- [Task objective]:
Separate out the lines that hold "picture".
# start of Source excerpt
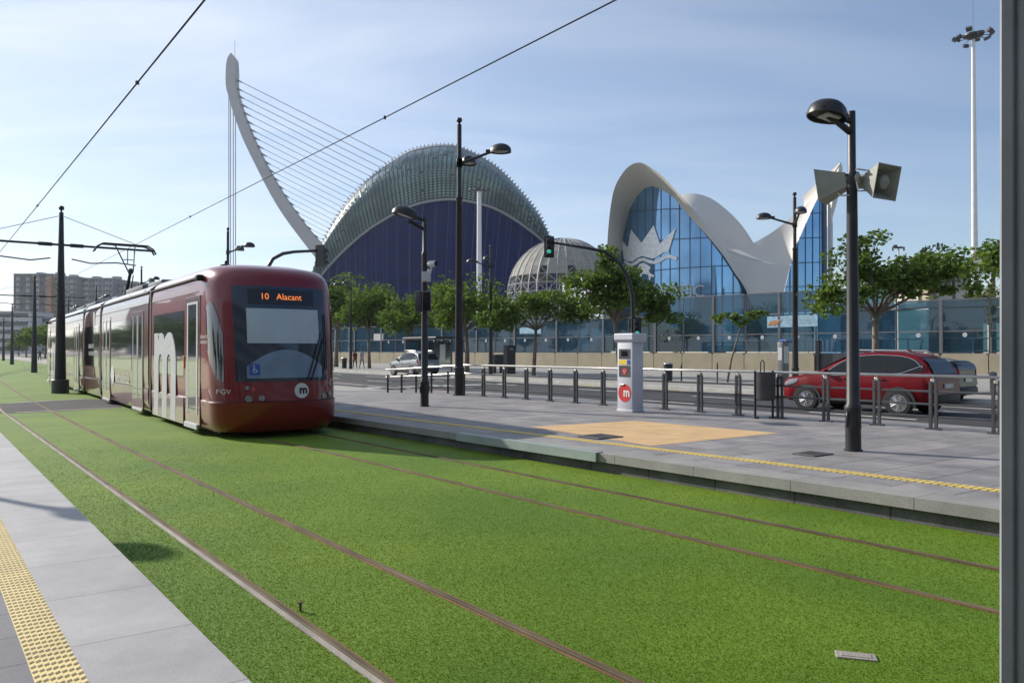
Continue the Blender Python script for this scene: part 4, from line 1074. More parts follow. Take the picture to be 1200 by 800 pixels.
# ---- overhead line poles between the tracks
def line_pole(label, px, h, drum=True):
    b_ = G(px[0], px[1]); t = empty('overhead_line_pole', label, 'overhead line pole', b_, ANG, 'overhead line poles between the tracks')
    p = MB(); p.lathe([(.21, 0), (.21, .1), (.18, 1.5), (.075, h), (.02, h + .01)], n=14); p.build('pole', M['black_paint'], t, smooth=True, split=40)
    p = MB(); p.lathe([(.03, 0), (.03, .08), (.08, .1), (.1, .17), (.08, .24), (0, .26)], (0, 0, h), 10); p.build('finial', M['black_paint'], t, smooth=True)
    if drum: p = MB(); p.lathe([(.3, 0), (.3, .5), (.28, .52), (.18, .52)], n=20); p.build('base_drum', M['dark_grey'], t, smooth=True, split=40)
    for sg in (-1, 1):
        p = MB(); p.tube([(0, 0, 5.62), (sg * 3.3, 0, 5.62)], .045, 8); p.tube([(sg * .3, 0, 5.62), (sg * .75, 0, 5.62)], .075, 8)
        p.tube([(sg * .1, 0, h - .15), (sg * 3.1, 0, 5.66)], .012, 6)
        p.tube([(sg * .35, 0, 5.1), (sg * 1.0, 0, 4.98), (sg * 1.9, 0, 5.06), (sg * 2.6, 0, 5.0)], .025, 6)
        p.tube([(sg * 2.3, 0, 5.62), (sg * 2.3, 0, 5.05)], .018, 6)
        p.build('cross_arm', M['black_paint'], t, smooth=True, split=40)
    return t
pl = line_pole('nearest black overhead line pole, with a grey drum at its foot', (70.5, 460.5), 6.85)
for px, lb in (((40, 436.5), 'second overhead line pole along the tracks, bare at the foot'), ((14, 427), 'third overhead line pole along the tracks, at the picture edge'), ((4, 422.5), 'farthest overhead line pole, cut by the picture edge')):
    b_ = G(*px); c = dup(pl, b_, ANG, lb)
    for ch in list(c.children):
        if ch.name.startswith('base_drum'): bpy.data.objects.remove(ch)
# ---- contact wires
def wire(label, pts, r, clamps=()):
    t = empty('contact_wire', label, 'overhead wire', (0, 0, 0), 0, 'contact wires over the tracks')
    MB().tube(pts, r, 6).build('wire', M['rubber'], t, smooth=True)
    for q in clamps: MB().box(q, (.035, .07, .05), bev=.01).build('clamp', M['black_paint'], t)
    return t
def on_line(a, b, x):                    # point of the wire a-b that the photo shows at column x
    lo, hi = 0.0, 1.0
    for _ in range(40):
        m_ = (lo + hi) / 2; q = a.lerp(b, m_) - CAM; px_ = 600 + F * q.x / q.dot(FW)
        if px_ > x: lo = m_
        else: hi = m_
    return a.lerp(b, lo)
w2a, w2b = G(722, 0, 5.4), G(150, 291, 5.4)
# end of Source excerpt
- [Response below]:
Continue the Blender Python script for this scene: part 4, from line 1074. More parts follow. Take the picture to be 1200 by 800 pixels.
for px, lb in (((40, 436.5), 'second overhead line pole along the tracks, bare at the foot'), ((14, 427), 'third overhead line pole along the tracks, at the picture edge'), ((4, 422.5), 'farthest overhead line pole, cut by the picture edge')):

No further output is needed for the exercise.